Uma série de episódios expressos por decisões políticas de frágil sustentação e por vagas declarações de membros do Governo, têm conduzido, em poucos meses, a formação inicial de professores em Portugal a um estado de indefinição e, mais do que isso, perda de referências de qualidade. Senão vejamos.
1. A extinção do INAFOP e a interrupção (ou fim?) do processo de acreditação bloquearam o caminho já percorrido no sentido da afirmação: de uma filosofia de fundo para a formação de professores e educadores em Portugal, dum conjunto coerente de padrões de qualidade para essa formação e das linhas estruturantes de uma profissionalidade docente. Não esquecer que, à data da decisão do governo, o processo de acreditação já estava no terreno depois de um longo percurso de preparação, fundamentação e organização. Trabalho que foi desenvolvido, de modo participado, continuado e sistemático, desde 1997 com a criação do Grupo de Missão: Acreditação da Formação de Professores e, depois, debatido, aprofundado e consolidado pelo INAFOP. É minha convicção que, nas condições políticas actuais, é um processo irrepetível. Mas, mesmo que dele mais nada reste, certamente que a ele ficarão vinculados: um quadro filosófico e conceptual dinâmico para a formação inicial de professores; um conjunto consistente de padrões de qualidade para essa formação; e a identificação de um corpo de competências fundamentais para a acção educativa e para a consolidação de uma profissionalidade docente. No seu conjunto, constituíram referências para debates nas instituições formadoras com impacte na qualidade dos currículos, na cultura dessas instituições e na consolidação de um sentido de projecto na formação inicial de professores. As decisões políticas em relação à acreditação, aliadas à prevista extinção de cursos, ao futuro incerto de instituições de formação públicas (ESEs), enfim, à falta de confiança na tutela, têm vindo a diluir o debate em torno da qualidade da formação que o processo de acreditação tinha iniciado. Mesmo que o processo venha a ser retomado, certamente noutros moldes e com outros protagonistas, o capital anteriormente acumulado não será, seguramente, recuperado.
2. A formação de professores é, ainda, fragilizada por outras vias. Uma delas é, por exemplo, a ênfase política colocada no facto, embora real, de haver excesso de cursos de formação inicial de professores. Outra, são as declarações do Ministro da Ciência e Ensino Superior (entrevista ao Diário de Notícias), acerca da formação de professores. Com elas, deixou ficar a ideia de que é uma formação académica (questão essencial que merece ser discutida) e que deverá (por isso?), ser exclusiva do subsistema universitário. Mais não disse, deixando um estado de dúvida que fere a qualidade da formação de professores e a estabilidade das instituições. Como é usual dizer-se, as declarações valem o que valem... mas há declarações que valem mais do que outras. Convém considerar que um político não gera estas dúvidas inocentemente! Ou estarei enganado Senhor Ministro?

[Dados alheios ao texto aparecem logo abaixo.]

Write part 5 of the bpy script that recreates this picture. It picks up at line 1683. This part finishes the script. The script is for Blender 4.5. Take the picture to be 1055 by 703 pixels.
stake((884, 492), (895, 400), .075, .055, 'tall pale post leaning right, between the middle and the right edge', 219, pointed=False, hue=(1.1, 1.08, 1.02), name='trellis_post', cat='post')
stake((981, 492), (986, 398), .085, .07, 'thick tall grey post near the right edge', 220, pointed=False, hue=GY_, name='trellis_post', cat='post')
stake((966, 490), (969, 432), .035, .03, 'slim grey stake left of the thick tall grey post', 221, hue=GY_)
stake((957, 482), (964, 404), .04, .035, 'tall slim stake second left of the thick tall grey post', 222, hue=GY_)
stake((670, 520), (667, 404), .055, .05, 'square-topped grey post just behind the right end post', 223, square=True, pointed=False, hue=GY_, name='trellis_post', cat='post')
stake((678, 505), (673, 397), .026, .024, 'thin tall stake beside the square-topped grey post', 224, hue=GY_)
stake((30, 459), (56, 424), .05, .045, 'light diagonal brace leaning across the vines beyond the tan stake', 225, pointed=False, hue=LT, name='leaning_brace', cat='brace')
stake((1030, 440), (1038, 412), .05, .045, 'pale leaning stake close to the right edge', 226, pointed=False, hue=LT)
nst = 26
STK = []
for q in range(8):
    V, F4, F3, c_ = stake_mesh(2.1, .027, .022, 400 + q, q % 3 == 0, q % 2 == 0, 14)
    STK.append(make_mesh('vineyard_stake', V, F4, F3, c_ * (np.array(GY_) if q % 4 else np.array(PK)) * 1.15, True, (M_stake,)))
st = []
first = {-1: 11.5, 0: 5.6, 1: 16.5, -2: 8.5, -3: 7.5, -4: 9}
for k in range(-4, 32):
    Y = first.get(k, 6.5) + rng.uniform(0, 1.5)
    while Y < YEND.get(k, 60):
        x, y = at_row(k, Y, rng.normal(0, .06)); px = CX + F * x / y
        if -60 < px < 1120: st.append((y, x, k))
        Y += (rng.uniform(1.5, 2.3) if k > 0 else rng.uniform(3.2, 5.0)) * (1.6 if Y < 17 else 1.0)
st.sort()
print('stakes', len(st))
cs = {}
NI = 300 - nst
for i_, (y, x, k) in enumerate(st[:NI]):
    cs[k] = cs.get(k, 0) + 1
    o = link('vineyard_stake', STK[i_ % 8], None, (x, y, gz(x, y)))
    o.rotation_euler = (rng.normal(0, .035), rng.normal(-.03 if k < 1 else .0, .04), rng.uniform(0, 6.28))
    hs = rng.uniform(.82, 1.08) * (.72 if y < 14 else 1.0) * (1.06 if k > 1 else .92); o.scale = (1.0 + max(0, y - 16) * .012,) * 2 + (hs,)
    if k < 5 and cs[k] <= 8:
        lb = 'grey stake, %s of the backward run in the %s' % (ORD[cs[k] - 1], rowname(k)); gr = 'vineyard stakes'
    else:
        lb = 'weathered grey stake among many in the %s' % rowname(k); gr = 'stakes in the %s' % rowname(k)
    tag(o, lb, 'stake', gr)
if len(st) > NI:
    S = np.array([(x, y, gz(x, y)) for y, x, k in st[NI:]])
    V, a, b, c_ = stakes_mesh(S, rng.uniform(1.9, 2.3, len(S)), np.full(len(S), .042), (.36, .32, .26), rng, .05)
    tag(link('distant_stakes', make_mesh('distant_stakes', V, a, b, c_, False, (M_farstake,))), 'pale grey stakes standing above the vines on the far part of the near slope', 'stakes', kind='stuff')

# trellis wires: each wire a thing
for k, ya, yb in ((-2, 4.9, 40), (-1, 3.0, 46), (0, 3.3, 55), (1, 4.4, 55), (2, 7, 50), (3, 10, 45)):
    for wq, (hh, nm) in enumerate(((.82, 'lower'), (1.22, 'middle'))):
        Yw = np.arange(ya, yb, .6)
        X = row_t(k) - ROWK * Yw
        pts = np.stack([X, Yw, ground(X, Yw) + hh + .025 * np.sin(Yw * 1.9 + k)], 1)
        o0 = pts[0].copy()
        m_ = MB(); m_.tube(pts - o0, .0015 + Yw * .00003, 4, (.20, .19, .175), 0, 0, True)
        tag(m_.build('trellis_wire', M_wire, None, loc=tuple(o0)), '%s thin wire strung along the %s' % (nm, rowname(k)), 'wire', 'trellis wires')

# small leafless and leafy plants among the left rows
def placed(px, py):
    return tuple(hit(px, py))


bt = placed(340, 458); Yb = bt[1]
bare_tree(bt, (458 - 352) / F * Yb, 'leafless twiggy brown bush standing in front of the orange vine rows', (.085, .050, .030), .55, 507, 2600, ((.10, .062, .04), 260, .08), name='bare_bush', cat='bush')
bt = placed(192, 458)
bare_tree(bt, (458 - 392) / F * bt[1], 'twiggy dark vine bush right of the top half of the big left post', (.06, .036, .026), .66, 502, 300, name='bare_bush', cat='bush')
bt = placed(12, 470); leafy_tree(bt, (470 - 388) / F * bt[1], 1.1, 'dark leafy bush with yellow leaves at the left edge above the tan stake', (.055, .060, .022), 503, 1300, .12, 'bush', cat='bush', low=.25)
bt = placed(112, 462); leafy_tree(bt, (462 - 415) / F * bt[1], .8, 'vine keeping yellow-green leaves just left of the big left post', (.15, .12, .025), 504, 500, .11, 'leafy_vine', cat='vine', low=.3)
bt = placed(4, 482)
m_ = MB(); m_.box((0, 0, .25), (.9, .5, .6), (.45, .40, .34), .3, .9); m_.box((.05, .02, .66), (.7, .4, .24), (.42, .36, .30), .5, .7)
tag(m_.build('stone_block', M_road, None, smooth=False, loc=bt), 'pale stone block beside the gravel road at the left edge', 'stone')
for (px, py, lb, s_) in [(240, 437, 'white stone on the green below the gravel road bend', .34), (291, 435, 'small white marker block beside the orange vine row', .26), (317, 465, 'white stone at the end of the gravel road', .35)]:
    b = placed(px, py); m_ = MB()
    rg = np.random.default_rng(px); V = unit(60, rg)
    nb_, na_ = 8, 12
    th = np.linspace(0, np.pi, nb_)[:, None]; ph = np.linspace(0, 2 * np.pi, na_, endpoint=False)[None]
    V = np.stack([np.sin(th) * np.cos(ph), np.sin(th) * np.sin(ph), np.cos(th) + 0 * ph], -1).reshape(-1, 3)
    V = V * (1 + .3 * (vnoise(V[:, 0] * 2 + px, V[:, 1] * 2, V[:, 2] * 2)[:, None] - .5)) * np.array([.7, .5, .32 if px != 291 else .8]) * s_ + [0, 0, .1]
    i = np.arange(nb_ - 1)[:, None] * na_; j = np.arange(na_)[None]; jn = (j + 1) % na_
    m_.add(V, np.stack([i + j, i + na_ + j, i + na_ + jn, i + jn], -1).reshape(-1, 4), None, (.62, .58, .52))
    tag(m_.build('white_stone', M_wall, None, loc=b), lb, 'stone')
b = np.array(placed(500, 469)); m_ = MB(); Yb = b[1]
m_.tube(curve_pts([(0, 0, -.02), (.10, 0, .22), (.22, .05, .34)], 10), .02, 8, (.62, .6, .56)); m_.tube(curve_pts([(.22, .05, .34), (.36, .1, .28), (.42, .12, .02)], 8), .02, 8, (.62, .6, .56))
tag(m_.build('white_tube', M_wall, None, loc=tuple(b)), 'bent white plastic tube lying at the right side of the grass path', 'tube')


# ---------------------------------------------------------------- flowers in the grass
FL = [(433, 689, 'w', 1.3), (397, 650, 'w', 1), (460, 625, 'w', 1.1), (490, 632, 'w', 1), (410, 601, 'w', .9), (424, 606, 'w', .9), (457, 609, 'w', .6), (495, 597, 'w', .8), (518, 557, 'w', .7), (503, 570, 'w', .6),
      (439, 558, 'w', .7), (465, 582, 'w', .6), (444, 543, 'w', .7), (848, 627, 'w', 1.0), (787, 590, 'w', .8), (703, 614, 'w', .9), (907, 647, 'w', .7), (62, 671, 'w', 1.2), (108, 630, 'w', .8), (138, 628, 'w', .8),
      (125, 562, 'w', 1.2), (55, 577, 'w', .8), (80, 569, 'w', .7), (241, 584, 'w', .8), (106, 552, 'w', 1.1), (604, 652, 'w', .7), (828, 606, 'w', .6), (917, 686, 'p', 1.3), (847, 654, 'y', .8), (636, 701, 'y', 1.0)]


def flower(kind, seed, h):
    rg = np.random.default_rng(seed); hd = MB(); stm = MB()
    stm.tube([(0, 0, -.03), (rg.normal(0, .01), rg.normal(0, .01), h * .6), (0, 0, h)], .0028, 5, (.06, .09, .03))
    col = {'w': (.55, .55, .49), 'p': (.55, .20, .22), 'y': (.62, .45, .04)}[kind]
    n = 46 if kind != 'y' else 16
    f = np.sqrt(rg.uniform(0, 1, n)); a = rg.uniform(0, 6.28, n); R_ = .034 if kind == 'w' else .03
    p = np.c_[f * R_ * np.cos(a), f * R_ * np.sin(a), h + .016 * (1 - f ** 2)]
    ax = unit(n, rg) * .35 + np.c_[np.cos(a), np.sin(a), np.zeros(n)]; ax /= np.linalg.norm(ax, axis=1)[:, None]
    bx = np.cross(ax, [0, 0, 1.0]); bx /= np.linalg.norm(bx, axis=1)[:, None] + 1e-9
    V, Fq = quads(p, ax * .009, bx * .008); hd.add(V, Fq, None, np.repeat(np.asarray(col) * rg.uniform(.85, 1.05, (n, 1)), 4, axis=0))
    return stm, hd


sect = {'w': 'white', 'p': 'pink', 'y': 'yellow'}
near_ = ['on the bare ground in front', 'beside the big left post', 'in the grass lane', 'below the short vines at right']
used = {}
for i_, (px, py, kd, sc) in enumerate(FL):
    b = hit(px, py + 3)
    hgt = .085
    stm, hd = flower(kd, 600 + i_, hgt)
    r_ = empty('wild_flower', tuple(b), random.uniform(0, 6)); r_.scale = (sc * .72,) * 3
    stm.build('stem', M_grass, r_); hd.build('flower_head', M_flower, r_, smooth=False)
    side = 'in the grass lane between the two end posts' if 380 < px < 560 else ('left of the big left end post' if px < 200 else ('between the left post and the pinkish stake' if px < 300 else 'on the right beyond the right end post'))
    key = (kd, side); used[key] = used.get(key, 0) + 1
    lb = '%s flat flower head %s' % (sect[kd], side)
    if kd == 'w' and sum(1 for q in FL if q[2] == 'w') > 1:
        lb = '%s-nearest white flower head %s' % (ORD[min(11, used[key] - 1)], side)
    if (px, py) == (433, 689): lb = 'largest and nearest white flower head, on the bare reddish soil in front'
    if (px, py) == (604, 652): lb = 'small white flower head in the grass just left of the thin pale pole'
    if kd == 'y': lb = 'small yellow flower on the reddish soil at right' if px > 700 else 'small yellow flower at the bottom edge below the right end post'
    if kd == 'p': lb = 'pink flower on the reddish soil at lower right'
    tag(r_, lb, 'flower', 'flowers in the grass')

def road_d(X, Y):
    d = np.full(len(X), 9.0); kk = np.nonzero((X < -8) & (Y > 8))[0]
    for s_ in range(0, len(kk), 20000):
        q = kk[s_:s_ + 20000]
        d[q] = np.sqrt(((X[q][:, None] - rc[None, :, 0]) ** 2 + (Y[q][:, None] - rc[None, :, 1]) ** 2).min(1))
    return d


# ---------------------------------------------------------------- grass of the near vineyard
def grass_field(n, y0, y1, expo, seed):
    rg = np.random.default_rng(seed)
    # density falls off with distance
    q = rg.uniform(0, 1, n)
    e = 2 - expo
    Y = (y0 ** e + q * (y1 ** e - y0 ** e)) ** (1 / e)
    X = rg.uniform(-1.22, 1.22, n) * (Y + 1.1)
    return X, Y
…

3. As consequências imediatas são óbvias. E são-no particularmente para as escolas superiores de educação (ESEs), enquanto unidades do ensino superior politécnico. Como, até ao momento, não foram dadas orientações mais específicas, cresce o clima de indefinição quanto ao seu futuro e, a curto prazo, ao planeamento das actividades para o próximo ano lectivo. Apesar deste vazio, as ESEs estão activas. Preparam projectos e actividades tendo em conta: indicadores (vagos e contraditórios) do que politicamente se pretende para este domínio de formação; áreas de intervenção social para as quais as ESEs poderão formar profissionais; domínios de formação técnico - profissional de nível 4; a necessidade de complementos de formação e a formação contínua, etc. Mas tudo sem uma linha de rumo traçada pela instância política.
4. Neste clima de indefinições no domínio da formação inicial, não são indicadas alternativas. Nem para a formação contínua que, enquanto domínio de formação coerente e sistemático, não existe. A que existe tem sido ocasional, dispersa, vaga e descomprometida. E, francamente, não é de crer que o investimento futuro se oriente para a alteração desse estado das coisas. A nascente dos fundos comunitários está a secar.
Parece óbvio que o que vai acontecendo em relação à formaçao de professores, traduz uma nítida secundarização deste domínio de intervenção social e uma implícita desistência face aos desafios que as novas configurações da sociedade e da escola colocam à educação.